* What you are asked to do: Return the material below in full and exactly.

* Data section:
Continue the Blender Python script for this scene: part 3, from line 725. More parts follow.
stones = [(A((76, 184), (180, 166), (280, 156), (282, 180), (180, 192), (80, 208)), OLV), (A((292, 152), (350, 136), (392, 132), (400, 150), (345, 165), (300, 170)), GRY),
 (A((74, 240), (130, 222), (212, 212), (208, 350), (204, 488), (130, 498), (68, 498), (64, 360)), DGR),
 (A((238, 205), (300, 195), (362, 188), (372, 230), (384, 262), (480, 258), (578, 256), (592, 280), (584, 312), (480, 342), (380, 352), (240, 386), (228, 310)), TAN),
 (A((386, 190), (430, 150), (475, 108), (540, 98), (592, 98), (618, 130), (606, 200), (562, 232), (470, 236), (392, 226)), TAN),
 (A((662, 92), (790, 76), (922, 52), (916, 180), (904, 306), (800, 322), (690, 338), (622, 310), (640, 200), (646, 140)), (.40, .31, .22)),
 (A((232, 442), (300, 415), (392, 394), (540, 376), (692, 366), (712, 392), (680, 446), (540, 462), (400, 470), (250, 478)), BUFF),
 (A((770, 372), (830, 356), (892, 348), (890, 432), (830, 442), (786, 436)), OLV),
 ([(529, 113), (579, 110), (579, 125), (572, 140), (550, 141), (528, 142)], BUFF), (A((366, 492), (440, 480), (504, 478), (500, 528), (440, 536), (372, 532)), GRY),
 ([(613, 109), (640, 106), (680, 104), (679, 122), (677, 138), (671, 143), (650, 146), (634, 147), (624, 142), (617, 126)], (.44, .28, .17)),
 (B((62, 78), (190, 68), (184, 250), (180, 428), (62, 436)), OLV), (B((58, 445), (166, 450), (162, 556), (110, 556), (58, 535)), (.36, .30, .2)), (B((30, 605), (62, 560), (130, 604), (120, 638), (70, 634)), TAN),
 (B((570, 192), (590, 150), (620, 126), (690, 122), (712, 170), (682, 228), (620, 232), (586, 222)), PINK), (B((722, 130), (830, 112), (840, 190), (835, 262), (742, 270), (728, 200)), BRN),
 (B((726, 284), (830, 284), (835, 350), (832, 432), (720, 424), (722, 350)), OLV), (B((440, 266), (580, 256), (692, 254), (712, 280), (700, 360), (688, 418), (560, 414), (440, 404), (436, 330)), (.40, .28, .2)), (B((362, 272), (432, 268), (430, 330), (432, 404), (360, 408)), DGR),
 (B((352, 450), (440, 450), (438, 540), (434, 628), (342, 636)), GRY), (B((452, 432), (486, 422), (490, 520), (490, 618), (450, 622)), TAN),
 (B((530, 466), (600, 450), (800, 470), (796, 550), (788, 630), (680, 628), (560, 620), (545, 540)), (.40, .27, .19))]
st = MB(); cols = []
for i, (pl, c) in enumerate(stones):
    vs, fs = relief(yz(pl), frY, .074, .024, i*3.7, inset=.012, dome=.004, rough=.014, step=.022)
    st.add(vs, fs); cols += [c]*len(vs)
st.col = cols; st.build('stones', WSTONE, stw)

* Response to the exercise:
Continue the Blender Python script for this scene: part 3, from line 725. More parts follow.
stones = [(A((76, 184), (180, 166), (280, 156), (282, 180), (180, 192), (80, 208)), OLV), (A((292, 152), (350, 136), (392, 132), (400, 150), (345, 165), (300, 170)), GRY),
 (A((74, 240), (130, 222), (212, 212), (208, 350), (204, 488), (130, 498), (68, 498), (64, 360)), DGR),
 (A((238, 205), (300, 195), (362, 188), (372, 230), (384, 262), (480, 258), (578, 256), (592, 280), (584, 312), (480, 342), (380, 352), (240, 386), (228, 310)), TAN),
 (A((386, 190), (430, 150), (475, 108), (540, 98), (592, 98), (618, 130), (606, 200), (562, 232), (470, 236), (392, 226)), TAN),
 (A((662, 92), (790, 76), (922, 52), (916, 180), (904, 306), (800, 322), (690, 338), (622, 310), (640, 200), (646, 140)), (.40, .31, .22)),
 (A((232, 442), (300, 415), (392, 394), (540, 376), (692, 366), (712, 392), (680, 446), (540, 462), (400, 470), (250, 478)), BUFF),
 (A((770, 372), (830, 356), (892, 348), (890, 432), (830, 442), (786, 436)), OLV),
 ([(529, 113), (579, 110), (579, 125), (572, 140), (550, 141), (528, 142)], BUFF), (A((366, 492), (440, 480), (504, 478), (500, 528), (440, 536), (372, 532)), GRY),
 ([(613, 109), (640, 106), (680, 104), (679, 122), (677, 138), (671, 143), (650, 146), (634, 147), (624, 142), (617, 126)], (.44, .28, .17)),
 (B((62, 78), (190, 68), (184, 250), (180, 428), (62, 436)), OLV), (B((58, 445), (166, 450), (162, 556), (110, 556), (58, 535)), (.36, .30, .2)), (B((30, 605), (62, 560), (130, 604), (120, 638), (70, 634)), TAN),
 (B((570, 192), (590, 150), (620, 126), (690, 122), (712, 170), (682, 228), (620, 232), (586, 222)), PINK), (B((722, 130), (830, 112), (840, 190), (835, 262), (742, 270), (728, 200)), BRN),
 (B((726, 284), (830, 284), (835, 350), (832, 432), (720, 424), (722, 350)), OLV), (B((440, 266), (580, 256), (692, 254), (712, 280), (700, 360), (688, 418), (560, 414), (440, 404), (436, 330)), (.40, .28, .2)), (B((362, 272), (432, 268), (430, 330), (432, 404), (360, 408)), DGR),
 (B((352, 450), (440, 450), (438, 540), (434, 628), (342, 636)), GRY), (B((452, 432), (486, 422), (490, 520), (490, 618), (450, 622)), TAN),
 (B((530, 466), (600, 450), (800, 470), (796, 550), (788, 630), (680, 628), (560, 620), (545, 540)), (.40, .27, .19))]
st = MB(); cols = []
for i, (pl, c) in enumerate(stones):
    vs, fs = relief(yz(pl), frY, .074, .024, i*3.7, inset=.012, dome=.004, rough=.014, step=.022)
    st.add(vs, fs); cols += [c]*len(vs)
st.col = cols; st.build('stones', WSTONE, stw)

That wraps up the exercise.